** START OF Input **

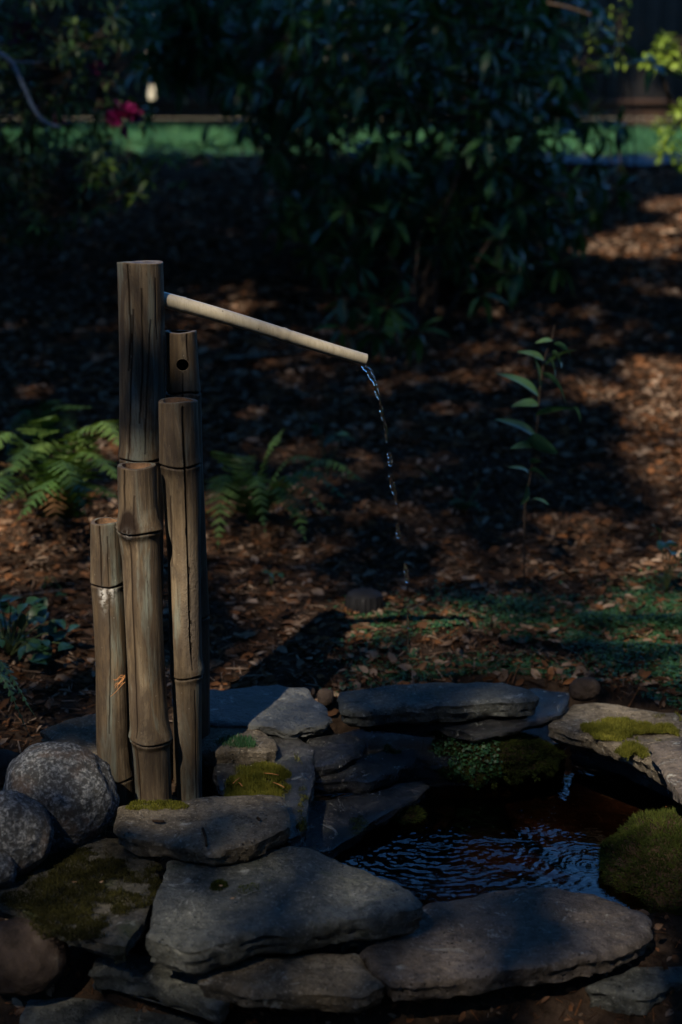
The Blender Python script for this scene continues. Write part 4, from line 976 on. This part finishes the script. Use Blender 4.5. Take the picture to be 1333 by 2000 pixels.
# the big rhododendron over the right half
sp1 = [(940,575,5.1),(700,520,5.2),(735,650,5.0),(815,650,5.0),(690,590,5.15),(760,600,5.1),(850,485,5.4),(1010,395,5.5),(960,350,5.7),(905,505,5.4),(640,440,5.6),(560,380,6.0),(1020,530,5.3),(1060,430,5.7),
       (760,420,5.6),(820,400,5.7),(700,400,5.8),(890,420,5.6),(1090,520,5.5),(1100,380,5.9),(620,500,5.6),(740,330,6.0),(980,470,5.4),(670,640,5.1),(785,540,5.2),(1130,450,5.9),(1050,330,6.0)]
CLR = [(GT(1190, 492), .22), (GT(1250, 478), .34), (GT(1320, 455), .36), (GT(1340, 400), .32), (P(1290, 100, 6.4), .16)]
def clear(p):
    for q, rr in CLR:
        d = p-q
        if d @ SUN > .1 and np.linalg.norm(d-(d @ SUN)*SUN) < rr: return False
    return True
def mask1(p):
    if not clear(p): return False
    if p[2] > (1.85 if p[0] < .30 else 2.45): return False
    d = p[1]*cp+(CZ-p[2])*sp; X = 666.5+F*p[0]/d; yy = 1000-F*((p[2]-CZ)*cp+p[1]*sp)/d
    if 250 < yy < 318 and X < 740 and rng.random() < .85: return False
    if 250 < yy < 312 and X > 740 and rng.random() < .45: return False
    e = 55*math.sin(yy*.021)+35*math.sin(yy*.053+1)
    if yy > 320 and not (520+.30*(yy-320)+e < X < 1215-.55*(yy-320)+e): return False
    return 450+e < X < 1230+e and (yy < 660)
b1 = GT(810, 640); c1_ = P(870, 60, 6.3)
shrub('rhododendron', 'large dark rhododendron with drooping glossy leaves filling the upper middle and right', 'shrub', b1, c1_, np.array([.98, .95, 1.25]), 760, sp1, RL, 21, .009, 1.05, nbr=16, mask=mask1,
      stems=[([(950,300,5.6),(1000,335,5.6),(1060,368,5.55),(1110,385,5.5)], .010), ([(560,330,6.3),(548,250,6.3),(535,120,6.4),(530,-30,6.5)], .014), ([(590,320,6.3),(600,200,6.4),(625,60,6.5),(640,-30,6.6)], .010), ([(1060,5,6.0),(1110,15,6.0),(1155,30,6.0)], .008)])
def mask2(p):
    if p[2] > 1.95: return False
    d = p[1]*cp+(CZ-p[2])*sp; X = 666.5+F*p[0]/d; yy = 1000-F*((p[2]-CZ)*cp+p[1]*sp)/d
    return 255 < X < 640 and (yy < 150 or (yy < 250 and (X > 470 or rng.random() < .10)))
shrub('rhododendron', 'thinner rhododendron top hanging in front of the fence, left of the large one', 'shrub', GT(560, 340), P(440, -60, 7.2), np.array([.75, .6, 1.0]), 300, [(480,40,7),(420,90,7),(350,60,7),(560,150,7),(600,210,7),(520,180,7),(650,170,7),(400,290,7.6),(420,300,7.6)], RL, 33, .012, 1.1, nbr=10, mask=mask2, nobj=200)
# left azalea with magenta flowers
AL = [leaf_mesh('azalea_leaf', .055, .02, 'azalea', d, .3, 4, 0, var=v) for d, v in ((.2, .15), (.3, .5), (.4, .75), (.3, 1.))]
def mask3(p):
    if p[2] > 2.0: return False
    d = p[1]*cp+(CZ-p[2])*sp; X = 666.5+F*p[0]/d; yy = 1000-F*((p[2]-CZ)*cp+p[1]*sp)/d
    lim = 300 if yy < 120 else (235 if yy < 330 else 300-(yy-330)*1.2)
    return X < lim and yy < 470 and not (275 < X < 330 and 118 < yy < 190)
b3 = GT(60, 470)
AZ = shrub('azalea', 'leafy azalea with magenta flowers filling the upper left corner', 'shrub', b3, P(60, 120, 5.7), np.array([.72, .6, 1.05]), 800,
      [(200,110,5.3),(170,90,5.3),(120,95,5.3),(150,130,5.2),(110,200,5.2),(60,230,5.2),(40,260,5.2),(90,290,5.2),(200,285,5.2),(170,320,5.2),(215,330,5.1),(250,300,5.2),(180,360,5.1),(75,435,5.0),(270,330,5.2),(290,350,5.2),(240,190,5.4),(280,235,5.4),(285,130,5.6)], AL, 45, .010, 1.1, nbr=20, mask=mask3, wn=7)
yl = []
for px, py, Y in [(75,440,5.0),(215,322,5.1),(205,345,5.1),(325,305,6.0),(345,318,6.0),(180,355,5.1),(350,360,6),(270,385,5.4)]:
    whorl(P(px, py, Y), (0, -.4, 1), 0, .9, yl, 7, .4)
BLm = [leaf_mesh('young_leaf', .05, .02, 'bright_leaf', .3, .3, 4, 0, var=v) for v in (0., .2, .4, .1)]
for p, R, s, q in yl: put(BLm[q], p, R, s, AZ, 'young_leaf')
def flower(c, rad, npet, parent):
    f = bpy.data.objects.new('flower_head', None); f.location = tuple(float(v) for v in (c-world_loc(parent))); f.empty_display_size = .02; link(f, parent)
    me = leaf_mesh('petal', rad*.75, rad*.55, 'petal', .25, .35, 4, .05, var=.4)
    for k in range(npet):
        d = np.array([random.gauss(0, 1), random.gauss(-.5, .8), random.gauss(.2, .8)]); d /= np.linalg.norm(d)
        put(me, np.array(c)+d*rad*.35, basis(d, random.uniform(-3, 3)), random.uniform(.7, 1.2), f, 'petal')
    return f
flower(P(243, 230, 5.25), .066, 34, AZ)
flower(P(38, 66, 5.3), .05, 22, AZ); flower(P(190, 132, 5.35), .03, 12, AZ); flower(P(115, 232, 5.3), .035, 12, AZ); flower(P(80, 212, 5.4), .03, 10, AZ)
# pale bare branch in the azalea
V, Fc = tube(curve([P(-30, 90, 5.0), P(20, 118, 5.0), P(45, 165, 5.0), P(68, 215, 5.0), P(92, 240, 5.0), P(118, 249, 5.0)], 30), np.linspace(.009, .006, 30), 8)
V2, F2 = tube(curve([P(20, 118, 5.0), P(50, 122, 5.02), P(82, 121, 5.04)], 12), np.linspace(.004, .002, 12), 6)
V, Fc = merge([(V, Fc), (V2, F2)]); tag(mk('bare_branch', V, Fc, simple('pale_bark', (.09, .11, .14), (.17, .20, .24), 60), origin=P(20, 118, 5.0)), 'pale bare branch curving down through the azalea', 'branch')
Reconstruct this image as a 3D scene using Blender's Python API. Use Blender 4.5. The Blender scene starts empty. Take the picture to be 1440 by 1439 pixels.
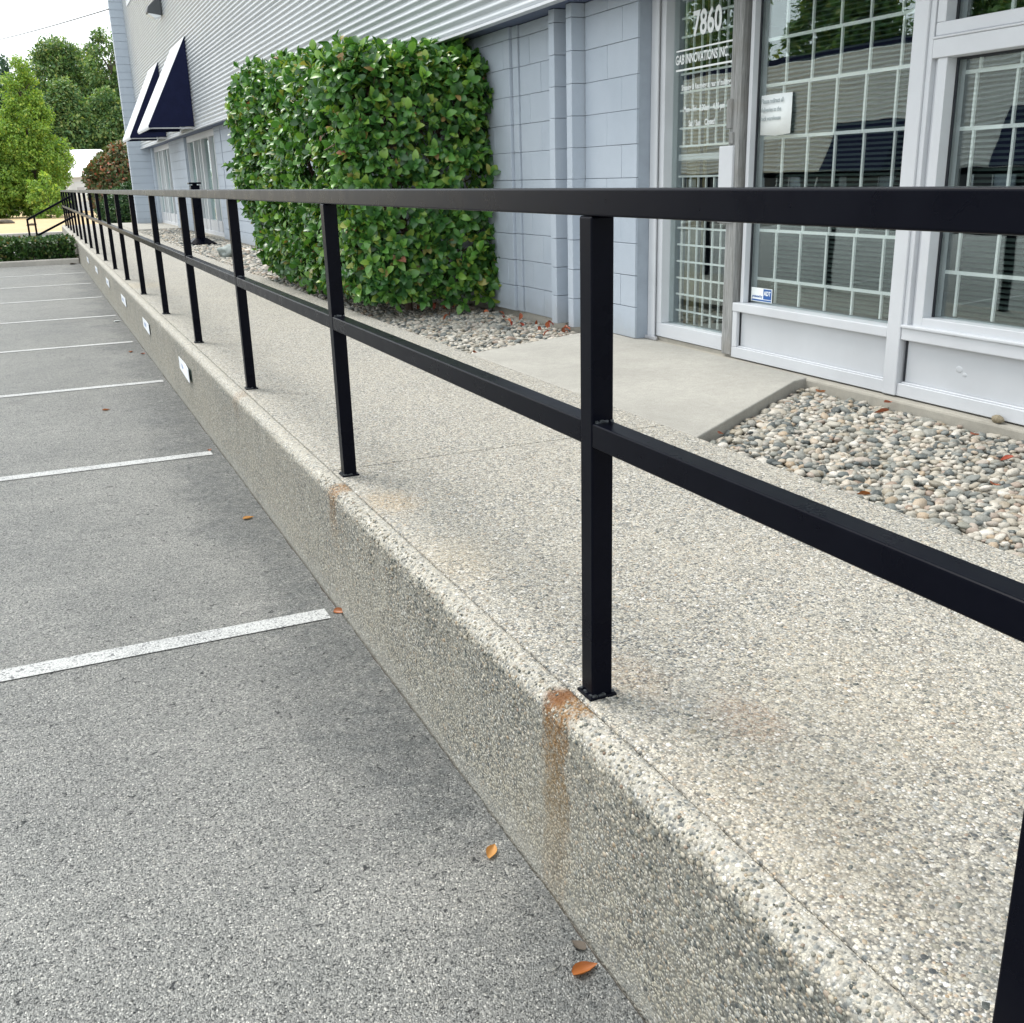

** END OF Input **

• [The exercise]
Without the pictures, return all the records precisely as they stand.

• [Final answer]
The Blender Python script for this scene continues. Write part 4, from line 976 on. This part finishes the script. Use Blender 4.5. Take the picture to be 1333 by 2000 pixels.
# the big rhododendron over the right half
sp1 = [(940,575,5.1),(700,520,5.2),(735,650,5.0),(815,650,5.0),(690,590,5.15),(760,600,5.1),(850,485,5.4),(1010,395,5.5),(960,350,5.7),(905,505,5.4),(640,440,5.6),(560,380,6.0),(1020,530,5.3),(1060,430,5.7),
       (760,420,5.6),(820,400,5.7),(700,400,5.8),(890,420,5.6),(1090,520,5.5),(1100,380,5.9),(620,500,5.6),(740,330,6.0),(980,470,5.4),(670,640,5.1),(785,540,5.2),(1130,450,5.9),(1050,330,6.0)]
CLR = [(GT(1190, 492), .22), (GT(1250, 478), .34), (GT(1320, 455), .36), (GT(1340, 400), .32), (P(1290, 100, 6.4), .16)]
def clear(p):
    for q, rr in CLR:
        d = p-q
        if d @ SUN > .1 and np.linalg.norm(d-(d @ SUN)*SUN) < rr: return False
    return True
def mask1(p):
    if not clear(p): return False
    if p[2] > (1.85 if p[0] < .30 else 2.45): return False
    d = p[1]*cp+(CZ-p[2])*sp; X = 666.5+F*p[0]/d; yy = 1000-F*((p[2]-CZ)*cp+p[1]*sp)/d
    if 250 < yy < 318 and X < 740 and rng.random() < .85: return False
    if 250 < yy < 312 and X > 740 and rng.random() < .45: return False
    e = 55*math.sin(yy*.021)+35*math.sin(yy*.053+1)
    if yy > 320 and not (520+.30*(yy-320)+e < X < 1215-.55*(yy-320)+e): return False
    return 450+e < X < 1230+e and (yy < 660)
b1 = GT(810, 640); c1_ = P(870, 60, 6.3)
shrub('rhododendron', 'large dark rhododendron with drooping glossy leaves filling the upper middle and right', 'shrub', b1, c1_, np.array([.98, .95, 1.25]), 760, sp1, RL, 21, .009, 1.05, nbr=16, mask=mask1,
      stems=[([(950,300,5.6),(1000,335,5.6),(1060,368,5.55),(1110,385,5.5)], .010), ([(560,330,6.3),(548,250,6.3),(535,120,6.4),(530,-30,6.5)], .014), ([(590,320,6.3),(600,200,6.4),(625,60,6.5),(640,-30,6.6)], .010), ([(1060,5,6.0),(1110,15,6.0),(1155,30,6.0)], .008)])
def mask2(p):
    if p[2] > 1.95: return False
    d = p[1]*cp+(CZ-p[2])*sp; X = 666.5+F*p[0]/d; yy = 1000-F*((p[2]-CZ)*cp+p[1]*sp)/d
    return 255 < X < 640 and (yy < 150 or (yy < 250 and (X > 470 or rng.random() < .10)))
shrub('rhododendron', 'thinner rhododendron top hanging in front of the fence, left of the large one', 'shrub', GT(560, 340), P(440, -60, 7.2), np.array([.75, .6, 1.0]), 300, [(480,40,7),(420,90,7),(350,60,7),(560,150,7),(600,210,7),(520,180,7),(650,170,7),(400,290,7.6),(420,300,7.6)], RL, 33, .012, 1.1, nbr=10, mask=mask2, nobj=200)
# left azalea with magenta flowers
AL = [leaf_mesh('azalea_leaf', .055, .02, 'azalea', d, .3, 4, 0, var=v) for d, v in ((.2, .15), (.3, .5), (.4, .75), (.3, 1.))]
def mask3(p):
    if p[2] > 2.0: return False
    d = p[1]*cp+(CZ-p[2])*sp; X = 666.5+F*p[0]/d; yy = 1000-F*((p[2]-CZ)*cp+p[1]*sp)/d
    lim = 300 if yy < 120 else (235 if yy < 330 else 300-(yy-330)*1.2)
    return X < lim and yy < 470 and not (275 < X < 330 and 118 < yy < 190)
b3 = GT(60, 470)
AZ = shrub('azalea', 'leafy azalea with magenta flowers filling the upper left corner', 'shrub', b3, P(60, 120, 5.7), np.array([.72, .6, 1.05]), 800,
      [(200,110,5.3),(170,90,5.3),(120,95,5.3),(150,130,5.2),(110,200,5.2),(60,230,5.2),(40,260,5.2),(90,290,5.2),(200,285,5.2),(170,320,5.2),(215,330,5.1),(250,300,5.2),(180,360,5.1),(75,435,5.0),(270,330,5.2),(290,350,5.2),(240,190,5.4),(280,235,5.4),(285,130,5.6)], AL, 45, .010, 1.1, nbr=20, mask=mask3, wn=7)
yl = []
for px, py, Y in [(75,440,5.0),(215,322,5.1),(205,345,5.1),(325,305,6.0),(345,318,6.0),(180,355,5.1),(350,360,6),(270,385,5.4)]:
    whorl(P(px, py, Y), (0, -.4, 1), 0, .9, yl, 7, .4)
BLm = [leaf_mesh('young_leaf', .05, .02, 'bright_leaf', .3, .3, 4, 0, var=v) for v in (0., .2, .4, .1)]
for p, R, s, q in yl: put(BLm[q], p, R, s, AZ, 'young_leaf')
def flower(c, rad, npet, parent):
    f = bpy.data.objects.new('flower_head', None); f.location = tuple(float(v) for v in (c-world_loc(parent))); f.empty_display_size = .02; link(f, parent)
    me = leaf_mesh('petal', rad*.75, rad*.55, 'petal', .25, .35, 4, .05, var=.4)
    for k in range(npet):
        d = np.array([random.gauss(0, 1), random.gauss(-.5, .8), random.gauss(.2, .8)]); d /= np.linalg.norm(d)
        put(me, np.array(c)+d*rad*.35, basis(d, random.uniform(-3, 3)), random.uniform(.7, 1.2), f, 'petal')
    return f
flower(P(243, 230, 5.25), .066, 34, AZ)
flower(P(38, 66, 5.3), .05, 22, AZ); flower(P(190, 132, 5.35), .03, 12, AZ); flower(P(115, 232, 5.3), .035, 12, AZ); flower(P(80, 212, 5.4), .03, 10, AZ)
# pale bare branch in the azalea
V, Fc = tube(curve([P(-30, 90, 5.0), P(20, 118, 5.0), P(45, 165, 5.0), P(68, 215, 5.0), P(92, 240, 5.0), P(118, 249, 5.0)], 30), np.linspace(.009, .006, 30), 8)
V2, F2 = tube(curve([P(20, 118, 5.0), P(50, 122, 5.02), P(82, 121, 5.04)], 12), np.linspace(.004, .002, 12), 6)
V, Fc = merge([(V, Fc), (V2, F2)]); tag(mk('bare_branch', V, Fc, simple('pale_bark', (.09, .11, .14), (.17, .20, .24), 60), origin=P(20, 118, 5.0)), 'pale bare branch curving down through the azalea', 'branch')
Reconstruct this image as a 3D scene using Blender's Python API. Use Blender 4.5. The Blender scene starts empty. Take the picture to be 1440 by 1439 pixels.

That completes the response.